Exactly the lines from the first line of the records to the line holding "cam.clip_end = 2000" should be duplicated, and nothing more; pictures stay out.

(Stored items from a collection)
::::

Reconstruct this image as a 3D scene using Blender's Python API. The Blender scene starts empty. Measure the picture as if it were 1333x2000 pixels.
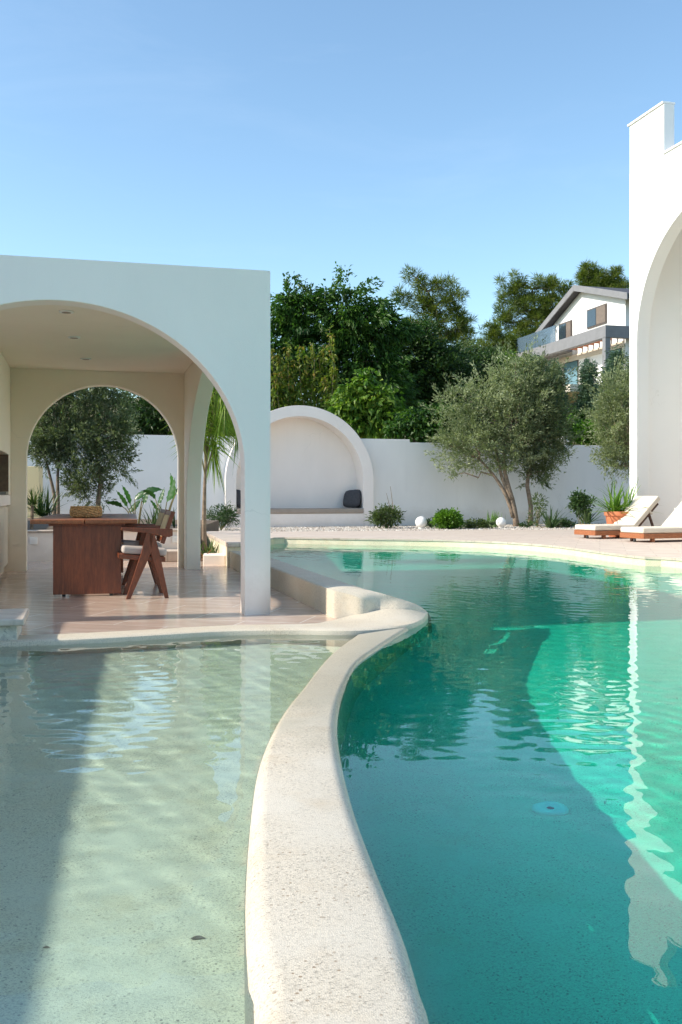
import bpy, math, random
import numpy as np
from mathutils import Vector, Matrix, noise
from mathutils.geometry import tessellate_polygon

rng = np.random.default_rng(7)
random.seed(7)
sc = bpy.context.scene
COL = sc.collection
rad = math.radians

# ------------------------------------------------------------------ camera
F, CX, HY = 1900.0, 666.5, 965.0            # focal length, centre and horizon in photo pixels
cam = bpy.data.cameras.new('camera')
camo = bpy.data.objects.new('camera', cam)
COL.objects.link(camo)
sc.camera = camo
camo.location = (0, 0, 1.0)
camo.rotation_euler = (rad(90), 0, 0)
cam.sensor_fit = 'VERTICAL'
cam.sensor_height = 36
cam.lens = 36 * F / 2000
cam.shift_y = -(1000 - HY) / 2000
cam.clip_end = 2000

# ------------------------------------------------------------------ light
SUN_EL = rad(34)
SX, SY = -.974, -.224                         # horizontal direction towards the sun
world = bpy.data.worlds.new('World')
sc.world = world
world.use_nodes = True
wn = world.node_tree
sky = wn.nodes.new('ShaderNodeTexSky')
sky.sky_type = 'NISHITA'
sky.sun_disc = False
sky.sun_elevation = SUN_EL
sky.sun_rotation = math.atan2(SX, SY)
sky.altitude = 0
sky.air_density = 1.0
sky.dust_density = .8
sky.ozone_density = 2.0
tint = wn.nodes.new('ShaderNodeMix')
tint.data_type = 'RGBA'; tint.blend_type = 'MULTIPLY'
tint.inputs[0].default_value = 1
tint.inputs[7].default_value = (.90, .985, .945, 1)   # a clearer, less violet blue
wn.links.new(sky.outputs[0], tint.inputs[6])
tcw = wn.nodes.new('ShaderNodeTexCoord')
stw = wn.nodes.new('ShaderNodeMapping'); stw.inputs['Scale'].default_value = (2.2, 2.2, 9); stw.inputs['Rotation'].default_value = (0, .12, 0)
wn.links.new(tcw.outputs['Generated'], stw.inputs[0])
nw = wn.nodes.new('ShaderNodeTexNoise'); nw.inputs['Scale'].default_value = 1.7; nw.inputs['Detail'].default_value = 7; nw.inputs['Roughness'].default_value = .62; nw.inputs['Distortion'].default_value = .5
wn.links.new(stw.outputs[0], nw.inputs['Vector'])
rw = wn.nodes.new('ShaderNodeMapRange'); rw.inputs[1].default_value = .5; rw.inputs[2].default_value = .85; rw.inputs[4].default_value = .055
wn.links.new(nw.outputs['Fac'], rw.inputs[0])
cw = wn.nodes.new('ShaderNodeMix'); cw.data_type = 'RGBA'; cw.inputs[7].default_value = (5.2, 5.6, 6.2, 1)
wn.links.new(rw.outputs[0], cw.inputs[0]); wn.links.new(tint.outputs[2], cw.inputs[6])
wn.links.new(cw.outputs[2], wn.nodes['Background'].inputs[0])
wn.nodes['Background'].inputs[1].default_value = .13
sun = bpy.data.lights.new('sun', 'SUN')
sun.energy = 3.0
sun.angle = rad(.53)
sun.color = (1, .91, .78)
suno = bpy.data.objects.new('sun', sun)
COL.objects.link(suno)
ce = math.cos(SUN_EL)
suno.rotation_euler = Vector((SX * ce, SY * ce, math.sin(SUN_EL))).to_track_quat('Z', 'Y').to_euler()
suno.location = (-20, -3, 20)
sun.cycles.is_caustics_light = True
sc.view_settings.view_transform = 'Standard'
sc.view_settings.look = 'None'
sc.view_settings.exposure = 1.08
sc.view_settings.gamma = 1
cy = sc.cycles
cy.use_denoising = True
cy.caustics_reflective = False
cy.caustics_refractive = True
cy.max_bounces = 14
cy.diffuse_bounces = 8
cy.glossy_bounces = 4
cy.transmission_bounces = 12
cy.transparent_max_bounces = 8
cy.sample_clamp_indirect = 6
cy.blur_glossy = 0.5

# ------------------------------------------------------------------ frames
def S(Y): return F / Y
def P(x, y, z=0.0):                          # photo pixel lying on the level z
    s = (y - HY) / (1 - z)
    return Vector(((x - CX) / s, F / s, z))
def D(x, y, Y):                              # photo pixel at the distance Y
    s = F / Y
    return Vector(((x - CX) / s, Y, 1 - (y - HY) / s))
TH = .2637
_c = 1 / math.sqrt(1 + TH * TH)
U = Vector((_c, _c * TH, 0))                 # along the pavilion front
Vv = Vector((-_c * TH, _c, 0))               # into the pavilion
C0 = Vector((-.587, 8.085, 0))
def G(a, b, z=0.0): return C0 + U * a + Vv * b + Vector((0, 0, z))
ZUP = Vector((0, 0, 1))

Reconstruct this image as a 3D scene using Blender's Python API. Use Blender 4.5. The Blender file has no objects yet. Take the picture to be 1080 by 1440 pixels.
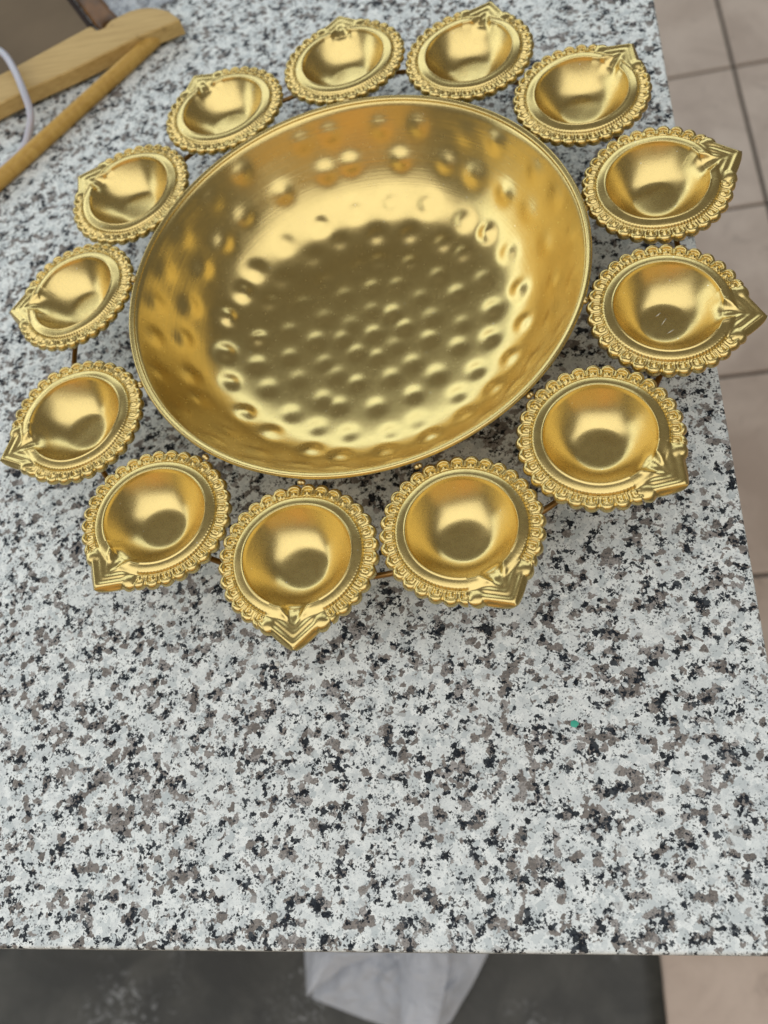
import bpy, math, random
import numpy as np
from mathutils import Vector, Matrix

random.seed(7); rng = np.random.default_rng(7)
SC = bpy.context.scene
COL = SC.collection
CM = 0.01
ZT = 83.0            # counter top height, cm
ZR = 88.3            # plane of the ring of lamps, cm

# ------------------------------------------------------------------ camera, world, lamps
cd = bpy.data.cameras.new('camera'); cam = bpy.data.objects.new('camera', cd); COL.objects.link(cam)
cam.location = (10.1109*CM, -28.2941*CM, (32.8937+ZR)*CM)
cam.rotation_mode = 'XYZ'; cam.rotation_euler = (0.450482, 0.214224, 0.0491371)
cd.sensor_fit = 'HORIZONTAL'; cd.sensor_width = 36.0; cd.lens = 36.0*1314.49/1080
cd.clip_start = 0.01; cd.clip_end = 50
cd.dof.use_dof = True; cd.dof.focus_distance = 0.385; cd.dof.aperture_fstop = 12.0
SC.camera = cam

world = bpy.data.worlds.new('World'); SC.world = world; world.use_nodes = True
bg = world.node_tree.nodes['Background']
bg.inputs['Color'].default_value = (1.0, 0.91, 0.74, 1); bg.inputs['Strength'].default_value = 0.15

def area_light(name, loc, target, sx, sy, radiance, color):
    l = bpy.data.lights.new(name, 'AREA'); l.shape = 'RECTANGLE'; l.size = sx; l.size_y = sy
    l.energy = radiance*sx*sy*math.pi; l.color = color
    o = bpy.data.objects.new(name, l); COL.objects.link(o); o.location = loc
    o.rotation_euler = (Vector(target)-Vector(loc)).to_track_quat('-Z', 'Y').to_euler()
    return o
# shop ceiling lighting, and the daylight of the shop front beyond the counter
area_light('ceiling_light', (0.0, -1.15, 2.65), (0.0, -1.15, 0), 4.4, 2.6, 1.28, (0.98, 0.99, 1.0))
area_light('shop_front_light', (-0.6, 2.6, 2.3), (0, 0.2, 0.9), 4.6, 1.2, 1.6, (0.80, 0.92, 1.0))
area_light('side_window_light', (-2.8, 0.6, 2.1), (0, 0.0, 0.9), 2.6, 1.3, 1.6, (0.86, 0.95, 1.0))
area_light('warm_reflection_fill', (0.3, -2.3, 1.42), (0, 0.0, 0.95), 4.4, 0.9, 0.50, (1.0, 0.58, 0.12))  # added warm fill behind the viewer, tints the gold walls orange
area_light('red_reflection_fill', (-0.15, -1.9, 1.38), (0, 0.0, 0.95), 0.85, 0.80, 0.10, (1.0, 0.26, 0.05))  # added dim red fill before the warm one, for red-brown reflections in the cups
SC.view_settings.view_transform = 'Standard'; SC.view_settings.look = 'None'
SC.view_settings.exposure = 0.10; SC.view_settings.gamma = 1.0

# ------------------------------------------------------------------ helpers
def empty(name, loc_cm, rotz=0, parent=None):
    o = bpy.data.objects.new(name, None); COL.objects.link(o)
    o.empty_display_size = 0.02
    o.location = [c*CM for c in loc_cm]; o.rotation_euler = (0, 0, rotz)
    if parent: o.parent = parent
    return o
def tag(o, label=None, cat=None, group=None, kind=None):
    if label: o['label'] = label
    if cat: o['category'] = cat
    if group: o['group'] = group
    if kind: o['kind'] = kind
    return o
def mesh(name, verts, faces, mat, parent=None, smooth=True, normals=None):
    """verts in cm"""
    me = bpy.data.meshes.new(name)
    me.from_pydata((np.asarray(verts, float)*CM).tolist(), [], [list(map(int, f)) for f in faces])
    if mat: me.materials.append(mat)
    me.polygons.foreach_set('use_smooth', [smooth]*len(me.polygons))
    me.update()
    if normals is not None:
        me.normals_split_custom_set_from_vertices([tuple(n) for n in normals])
    o = bpy.data.objects.new(name, me); COL.objects.link(o)
    if parent: o.parent = parent
    return o
def grid_faces(nr, nc, wrap=True, flip=False):
    f = []
    for i in range(nr-1):
        for j in range(nc if wrap else nc-1):
            a, b = i*nc+j, i*nc+(j+1) % nc
            c, d = b+nc, a+nc
            f.append((a, d, c, b) if flip else (a, b, c, d))
    return f
def tube(path, rad, seg=12, closed=False):
    P = np.asarray(path, float); n = len(P); V = []
    rad = np.broadcast_to(rad, (n,))
    up = np.array([0.02, 0.05, 1.0])
    for i in range(n):
        t = (P[(i+1) % n]-P[i-1]) if closed else (P[min(i+1, n-1)]-P[max(i-1, 0)])
        t /= np.linalg.norm(t)
        a = np.cross(t, up); a /= np.linalg.norm(a); b = np.cross(a, t)
        for k in range(seg):
            w = 2*math.pi*k/seg
            V.append(P[i]+rad[i]*(math.cos(w)*a+math.sin(w)*b))
    F = []
    for i in range(n if closed else n-1):
        for k in range(seg):
            i2 = (i+1) % n
            F.append((i*seg+k, i2*seg+k, i2*seg+(k+1) % seg, i*seg+(k+1) % seg))
    if not closed:
        F.append(tuple(range(seg))); F.append(tuple((n-1)*seg+k for k in reversed(range(seg))))
    return V, F
def smoothstep(x, a=0.0, b=1.0):
    t = np.clip((x-a)/(b-a), 0, 1); return t*t*(3-2*t)
def catmull(pts, n=10):
    P = [np.array(p, float) for p in pts]; P = [2*P[0]-P[1]]+P+[2*P[-1]-P[-2]]; out = []
    for i in range(1, len(P)-2):
        for k in range(n):
            t = k/n; a, b, c, d = P[i-1], P[i], P[i+1], P[i+2]
            out.append(0.5*((2*b)+(c-a)*t+(2*a-5*b+4*c-d)*t*t+(-a+3*b-3*c+d)*t**3))
    out.append(P[-2]); return np.array(out)

# ------------------------------------------------------------------ materials
class NT:
    def __init__(s, name):
        s.m = bpy.data.materials.new(name); s.m.use_nodes = True; s.t = s.m.node_tree
        s.b = s.t.nodes['Principled BSDF']; s.out = s.t.nodes['Material Output']
        tc = s.t.nodes.new('ShaderNodeTexCoord'); s.co = tc.outputs['Object']
    def n(s, typ, **kw):
        nd = s.t.nodes.new(typ)
        for k, v in kw.items():
            if k.startswith('_'): setattr(nd, k[1:], v)
        for k, v in kw.items():
            if not k.startswith('_'):
                key = int(k[1:]) if k[0] == 'i' and k[1:].isdigit() else k.replace('__', ' ')
                if hasattr(v, 'is_linked') or isinstance(v, bpy.types.NodeSocket): s.t.links.new(v, nd.inputs[key])
                else: nd.inputs[key].default_value = v
        return nd
    def math(s, op, a, b=0.0, c=0.0):
        return s.n('ShaderNodeMath', _operation=op, i0=a, i1=b, i2=c).outputs[0]
    def noise(s, scale, co=None, detail=2.0, rough=0.5, dist=0.0):
        return s.n('ShaderNodeTexNoise', Vector=co or s.co, Scale=scale, Detail=detail, Roughness=rough, Distortion=dist)
    def mix(s, f, a, b):
        nd = s.t.nodes.new('ShaderNodeMix'); nd.data_type = 'RGBA'
        for k, v in ((0, f), (6, a), (7, b)):
            if isinstance(v, bpy.types.NodeSocket): s.t.links.new(v, nd.inputs[k])
            else: nd.inputs[k].default_value = v
        return nd.outputs[2]
    def ramp(s, f, stops, interp='LINEAR'):
        nd = s.t.nodes.new('ShaderNodeValToRGB'); s.t.links.new(f, nd.inputs[0]); cr = nd.color_ramp; cr.interpolation = interp
        while len(cr.elements) < len(stops): cr.elements.new(0.5)
        for e, (p, c) in zip(cr.elements, stops): e.position = p; e.color = c if len(c) == 4 else (*c, 1)
        return nd.outputs[0]
    def thr(s, x, lo, hi):
        return s.n('ShaderNodeMapRange', _interpolation_type='SMOOTHSTEP', Value=x, i1=lo, i2=hi).outputs[0]
    def set(s, **kw):
        for k, v in kw.items():
            k = k.replace('__', ' ')
            if isinstance(v, bpy.types.NodeSocket): s.t.links.new(v, s.b.inputs[k])
            else: s.b.inputs[k].default_value = v
    def bump(s, h, strength, dist, normal=None):
        kw = dict(Height=h, Strength=strength, Distance=dist)
        if normal: kw['Normal'] = normal
        return s.n('ShaderNodeBump', **kw).outputs[0]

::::

EXERCISE RESULT
Reconstruct this image as a 3D scene using Blender's Python API. The Blender scene starts empty. Measure the picture as if it were 1333x2000 pixels.
import bpy, math, random
import numpy as np
from mathutils import Vector, Matrix, noise
from mathutils.geometry import tessellate_polygon

rng = np.random.default_rng(7)
random.seed(7)
sc = bpy.context.scene
COL = sc.collection
rad = math.radians

# ------------------------------------------------------------------ camera
F, CX, HY = 1900.0, 666.5, 965.0            # focal length, centre and horizon in photo pixels
cam = bpy.data.cameras.new('camera')
camo = bpy.data.objects.new('camera', cam)
COL.objects.link(camo)
sc.camera = camo
camo.location = (0, 0, 1.0)
camo.rotation_euler = (rad(90), 0, 0)
cam.sensor_fit = 'VERTICAL'
cam.sensor_height = 36
cam.lens = 36 * F / 2000
cam.shift_y = -(1000 - HY) / 2000
cam.clip_end = 2000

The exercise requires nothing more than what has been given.